Öğretmenlerin en muzdarip olduğu sorunların başında matematik dersinde öğrenci başarısının düşük olmasıdır. Reaktif tutum sergileyen öğretmenler, alt sınıflarda eksik öğrenmelerden kaynaklanan sorunların matematik başarısını düşürdüğünü iddia ederken, bazı öğretmenler, çocuğun sayısal zekâsının olmadığını ileri sürmektedir. Doğuştan getirilen, genetik özelliklere dayalı olarak matematik başarısının düştüğü görüşü, çocuğun alan değiştirmesine kadar giden bir sürecin yaşanmasına neden olur. Çocukların akademik başarılarında genetik özelliklerin yüzde elli düzeyinde etkili olduğunu, başarıyı belirleyen diğer etkenin ise öğretmen faktöründen kaynaklandığını ileri süren araştırmalar da bulunmaktadır. Çocuklar, genetik olarak gerekli ve yeterli ölçüde matematiksel zekâya sahip olduğu halde başarılarını engelleyen, erken çocukluk dönemine kadar giden faktörler var mıdır? Konu hakkında Suskind (2018, s. 100) çocuklarda “sayı hissi” olduğunu ve etrafındaki nesnelerin sayılarını “tahmin etme” yeteneği ile dünyaya geldiklerini ileri sürmektedir. Araştırmacılar sözel olarak ifade edilen durumları, çocukların sayılarla eşleştirdiklerini saptamışlardır. Örneğin, yeni doğan çocuğa “tuuuu tuuuu tuuuu tuuuu” sözcükleri söylendikten sonra, değişik sayıda karelerden oluşan şekiller gösterildiğinde, dört kareli resimlere diğerlerine nazaran daha uzun süre baktıkları görülmüştür. Altı aylık bebeklerin seslerin tekrar sayılarını nesnelerle ilişkilendirme yeteneği incelendiğinde, bu beceriye sahip olan bebeklerin sayısal becerilere daha yatkın olduğu ileri sürülmektedir.

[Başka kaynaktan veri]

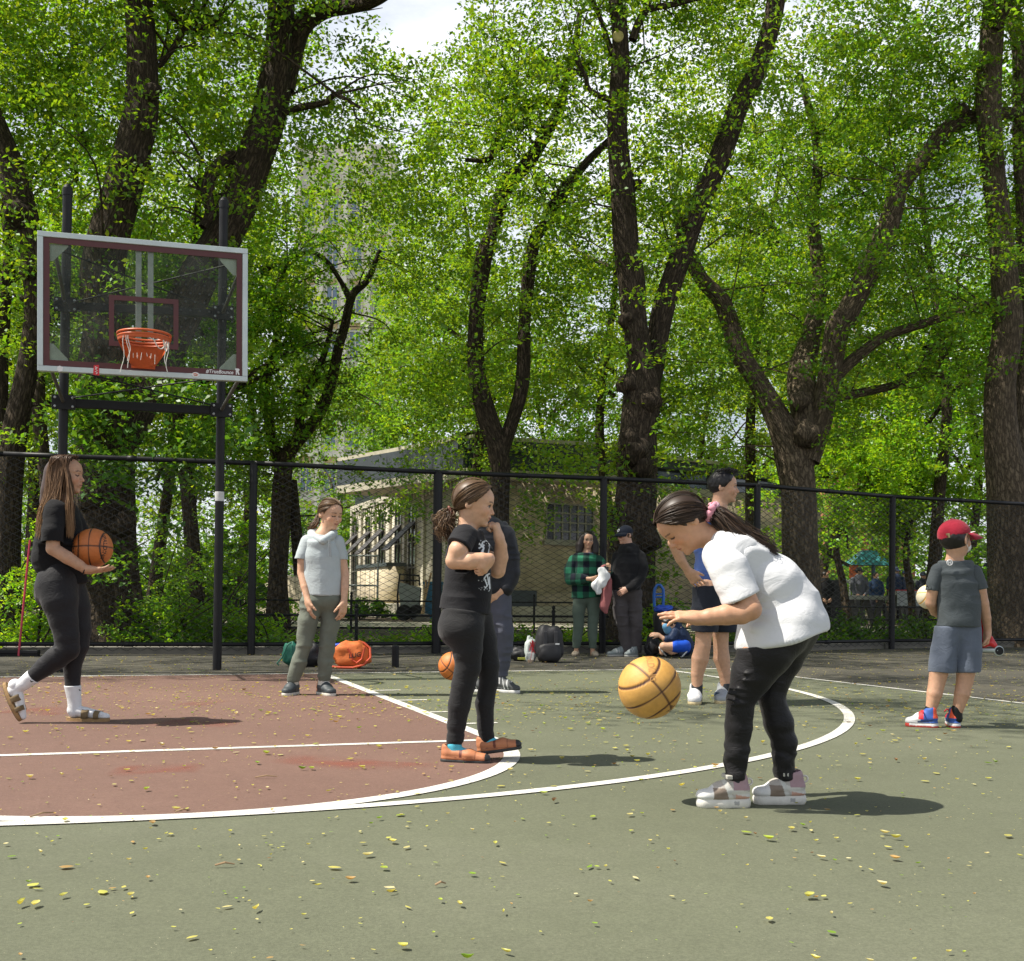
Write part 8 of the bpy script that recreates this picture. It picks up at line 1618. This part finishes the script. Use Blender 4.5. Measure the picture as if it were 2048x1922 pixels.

Çocukların matematik başarısını artırmada etkili olan durumlardan birisi, bebeklik döneminde özellikle ilk 3 ayda sürekli konuşulan, hikâye anlatılan, drama yapılan bebeklerin, okul çağında dil becerileri daha iyi geliştiği için, dil becerilerinde üst düzey başarı sergilerken, aynı beceriye yakın düzeyde matematik becerilerini de sergiledikleri saptanmıştır. Özellikle konuşma aşamasında “büyük-küçük”, “uzak-yakın”, “arttı-eksildi”, “uzun-kısa”, “yukarıda-aşağıda” gibi matematiğin temel kavramlarının çocuklara öğretilmesi, okul çağına geldiklerinde matematikle ilgili konuları daha iyi anladıkları ve pozitif transfer yapmada akranlarına göre daha başarılı oldukları görülmüştür.

Levine (2010, s. 1309) ABD’de yaptığı araştırmada toplam 44 çocuğu, 14 ay ile 30 ay arasında aileleri ile birlikte izlemiştir. Levine bu süreçte erken dil eğitiminin, çocuğunun okul başarısında etkili olduğunu fark etti. Araştırmada ilginç olan bulgu, bazı çocukların günlük matematikle ilgili 4 sözcük duyarken, bazı çocuklar aile içerisinde 250’den fazla sözcük duyuyordu. Bu durum bir haftalık süreçte bazı çocukların 28 bazı çocukların ise 1799 sözcük duyması anlamına geliyordu. Bu farklılık bir çocukta yıllık 1500 matematik sözcüğü diğerinde ise 100 000’in üzerinde matematik sözcüğünü duyması demekti. Peki sonuç olarak bu durum, çocuğun matematik başarısına nasıl etkiliyor? Levine bu durumu ispatlamak amacıyla dört yaş altı çocuklara her birinde farklı sayıda nokta bulunan iki ayrı kart gösterdi. Daha sonra çocuklara bir sayı söylendi ve ardından üzerinde bu sayı kadar noktanın olduğu kartı göstermeleri istendi. Araştırma sonucu beklendiği gibi oldu.  Evde daha fazla matematik sözcüğü duyan çocuklar, matematik testinde daha az duyanlara nazaran üst düzeyde başarı sergilediler (akt. Suskind, 2018, s. 104).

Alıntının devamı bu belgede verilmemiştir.